**DATA SECTION:**
◇ ◇ ◇

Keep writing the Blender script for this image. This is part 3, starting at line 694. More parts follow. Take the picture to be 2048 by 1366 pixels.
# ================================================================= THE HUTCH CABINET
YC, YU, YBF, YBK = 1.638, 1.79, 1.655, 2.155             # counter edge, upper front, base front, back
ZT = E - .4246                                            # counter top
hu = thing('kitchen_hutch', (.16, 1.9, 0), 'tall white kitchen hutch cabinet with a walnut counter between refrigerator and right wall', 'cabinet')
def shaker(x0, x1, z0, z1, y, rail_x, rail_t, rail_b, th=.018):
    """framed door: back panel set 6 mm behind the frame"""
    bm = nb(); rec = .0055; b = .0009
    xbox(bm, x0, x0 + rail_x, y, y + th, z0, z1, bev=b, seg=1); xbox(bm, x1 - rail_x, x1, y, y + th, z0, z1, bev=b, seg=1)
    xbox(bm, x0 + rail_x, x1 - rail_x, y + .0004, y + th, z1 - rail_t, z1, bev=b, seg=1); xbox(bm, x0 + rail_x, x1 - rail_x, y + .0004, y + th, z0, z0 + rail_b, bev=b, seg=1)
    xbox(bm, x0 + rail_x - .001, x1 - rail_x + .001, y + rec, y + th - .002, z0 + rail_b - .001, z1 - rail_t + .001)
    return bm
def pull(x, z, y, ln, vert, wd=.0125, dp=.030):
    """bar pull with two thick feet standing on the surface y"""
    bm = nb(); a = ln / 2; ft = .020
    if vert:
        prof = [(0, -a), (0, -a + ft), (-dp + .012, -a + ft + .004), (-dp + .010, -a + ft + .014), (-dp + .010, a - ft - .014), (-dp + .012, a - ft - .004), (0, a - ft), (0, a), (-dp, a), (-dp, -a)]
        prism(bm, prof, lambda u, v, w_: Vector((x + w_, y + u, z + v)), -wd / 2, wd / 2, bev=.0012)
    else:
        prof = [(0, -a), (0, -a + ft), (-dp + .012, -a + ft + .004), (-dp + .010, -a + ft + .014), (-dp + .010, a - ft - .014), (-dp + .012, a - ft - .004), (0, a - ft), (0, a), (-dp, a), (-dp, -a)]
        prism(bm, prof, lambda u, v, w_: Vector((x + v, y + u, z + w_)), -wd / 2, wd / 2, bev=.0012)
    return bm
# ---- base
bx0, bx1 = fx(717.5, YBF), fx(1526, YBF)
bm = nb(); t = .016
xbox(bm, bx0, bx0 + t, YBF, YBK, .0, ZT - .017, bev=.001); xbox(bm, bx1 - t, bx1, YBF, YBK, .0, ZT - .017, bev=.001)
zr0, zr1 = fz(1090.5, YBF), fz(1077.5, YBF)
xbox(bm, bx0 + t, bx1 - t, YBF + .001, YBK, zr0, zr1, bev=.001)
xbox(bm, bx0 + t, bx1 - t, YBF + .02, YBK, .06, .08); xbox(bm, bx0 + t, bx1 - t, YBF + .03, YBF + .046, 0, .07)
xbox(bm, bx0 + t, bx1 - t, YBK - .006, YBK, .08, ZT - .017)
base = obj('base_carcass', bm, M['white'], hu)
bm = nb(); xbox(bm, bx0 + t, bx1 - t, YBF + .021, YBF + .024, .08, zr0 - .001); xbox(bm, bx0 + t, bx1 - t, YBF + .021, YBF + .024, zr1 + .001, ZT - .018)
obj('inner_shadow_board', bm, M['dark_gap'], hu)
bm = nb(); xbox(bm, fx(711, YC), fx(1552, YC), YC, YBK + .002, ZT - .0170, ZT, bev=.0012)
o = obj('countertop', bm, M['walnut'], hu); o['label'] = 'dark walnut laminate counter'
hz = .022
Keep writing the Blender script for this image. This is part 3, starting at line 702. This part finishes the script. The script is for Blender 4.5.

◇ ◇ ◇

Give the entries again in full, exactly as they are written.

**COMPLETED EXERCISE:**
Keep writing the Blender script for this image. This is part 3, starting at line 694. More parts follow. Take the picture to be 2048 by 1366 pixels.
# ================================================================= THE HUTCH CABINET
YC, YU, YBF, YBK = 1.638, 1.79, 1.655, 2.155             # counter edge, upper front, base front, back
ZT = E - .4246                                            # counter top
hu = thing('kitchen_hutch', (.16, 1.9, 0), 'tall white kitchen hutch cabinet with a walnut counter between refrigerator and right wall', 'cabinet')
def shaker(x0, x1, z0, z1, y, rail_x, rail_t, rail_b, th=.018):
    """framed door: back panel set 6 mm behind the frame"""
    bm = nb(); rec = .0055; b = .0009
    xbox(bm, x0, x0 + rail_x, y, y + th, z0, z1, bev=b, seg=1); xbox(bm, x1 - rail_x, x1, y, y + th, z0, z1, bev=b, seg=1)
    xbox(bm, x0 + rail_x, x1 - rail_x, y + .0004, y + th, z1 - rail_t, z1, bev=b, seg=1); xbox(bm, x0 + rail_x, x1 - rail_x, y + .0004, y + th, z0, z0 + rail_b, bev=b, seg=1)
    xbox(bm, x0 + rail_x - .001, x1 - rail_x + .001, y + rec, y + th - .002, z0 + rail_b - .001, z1 - rail_t + .001)
    return bm
def pull(x, z, y, ln, vert, wd=.0125, dp=.030):
    """bar pull with two thick feet standing on the surface y"""
    bm = nb(); a = ln / 2; ft = .020
    if vert:
        prof = [(0, -a), (0, -a + ft), (-dp + .012, -a + ft + .004), (-dp + .010, -a + ft + .014), (-dp + .010, a - ft - .014), (-dp + .012, a - ft - .004), (0, a - ft), (0, a), (-dp, a), (-dp, -a)]
        prism(bm, prof, lambda u, v, w_: Vector((x + w_, y + u, z + v)), -wd / 2, wd / 2, bev=.0012)
    else:
        prof = [(0, -a), (0, -a + ft), (-dp + .012, -a + ft + .004), (-dp + .010, -a + ft + .014), (-dp + .010, a - ft - .014), (-dp + .012, a - ft - .004), (0, a - ft), (0, a), (-dp, a), (-dp, -a)]
        prism(bm, prof, lambda u, v, w_: Vector((x + v, y + u, z + w_)), -wd / 2, wd / 2, bev=.0012)
    return bm
# ---- base
bx0, bx1 = fx(717.5, YBF), fx(1526, YBF)
bm = nb(); t = .016
xbox(bm, bx0, bx0 + t, YBF, YBK, .0, ZT - .017, bev=.001); xbox(bm, bx1 - t, bx1, YBF, YBK, .0, ZT - .017, bev=.001)
zr0, zr1 = fz(1090.5, YBF), fz(1077.5, YBF)
xbox(bm, bx0 + t, bx1 - t, YBF + .001, YBK, zr0, zr1, bev=.001)
xbox(bm, bx0 + t, bx1 - t, YBF + .02, YBK, .06, .08); xbox(bm, bx0 + t, bx1 - t, YBF + .03, YBF + .046, 0, .07)
xbox(bm, bx0 + t, bx1 - t, YBK - .006, YBK, .08, ZT - .017)
base = obj('base_carcass', bm, M['white'], hu)
bm = nb(); xbox(bm, bx0 + t, bx1 - t, YBF + .021, YBF + .024, .08, zr0 - .001); xbox(bm, bx0 + t, bx1 - t, YBF + .021, YBF + .024, zr1 + .001, ZT - .018)
obj('inner_shadow_board', bm, M['dark_gap'], hu)
bm = nb(); xbox(bm, fx(711, YC), fx(1552, YC), YC, YBK + .002, ZT - .0170, ZT, bev=.0012)
o = obj('countertop', bm, M['walnut'], hu); o['label'] = 'dark walnut laminate counter'
hz = .022
Keep writing the Blender script for this image. This is part 3, starting at line 702. This part finishes the script. The script is for Blender 4.5.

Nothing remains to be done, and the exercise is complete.